Brought up, read the First time, and added to the Bill.

New Clause 13

Development for which development consent may be granted

‘(1) Development consent may be granted for development which is—

(a) development for which development consent is required, or

(b) associated development.

(2) “Associated development” means development which—

(a) is associated with the development within subsection (1)(a) (or any part of it),

(b) is not the construction or extension of one or more dwellings, and

(c) is within subsection (3) or (3).

(3) Development is within this subsection if it is to be carried out wholly in one or more of the following areas—

(a) England;

(b) waters adjacent to England up to the seaward limits of the territorial sea;

(c) in the case of development in the field of energy, a Renewable Energy Zone, except any part of a Renewable Energy Zone in relation to which the Scottish Ministers have functions.

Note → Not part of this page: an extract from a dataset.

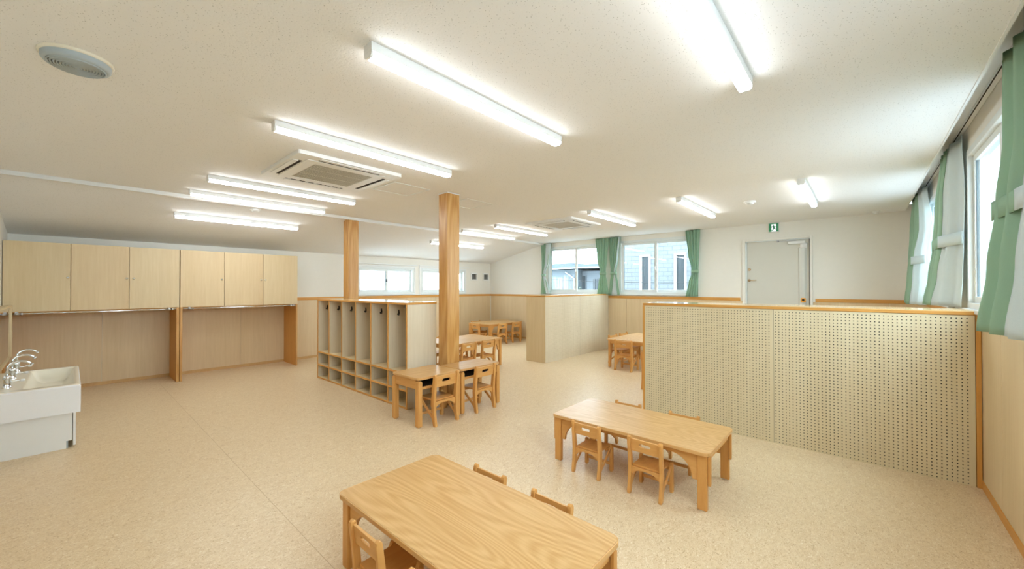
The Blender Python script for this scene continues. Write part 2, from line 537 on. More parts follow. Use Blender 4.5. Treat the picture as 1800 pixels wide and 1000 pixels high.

(4) Development is within this subsection if—

(a) it is to be carried out wholly in Wales,

(b) it is the carrying out or construction of surface works, boreholes or pipes, and

(c) the development within subsection (1)(a)with which it is associated is development within section 16(3).

(5) To the extent that development consent is granted for associated development, section 31 applies to the development as it applies to development for which development consent is required.

(6) In deciding whether development is associated development, a Panel or the Council must have regard to any guidance issued by the Secretary of State.’.— [John Healey.]

Brought up, read the First time, and added to the Bill.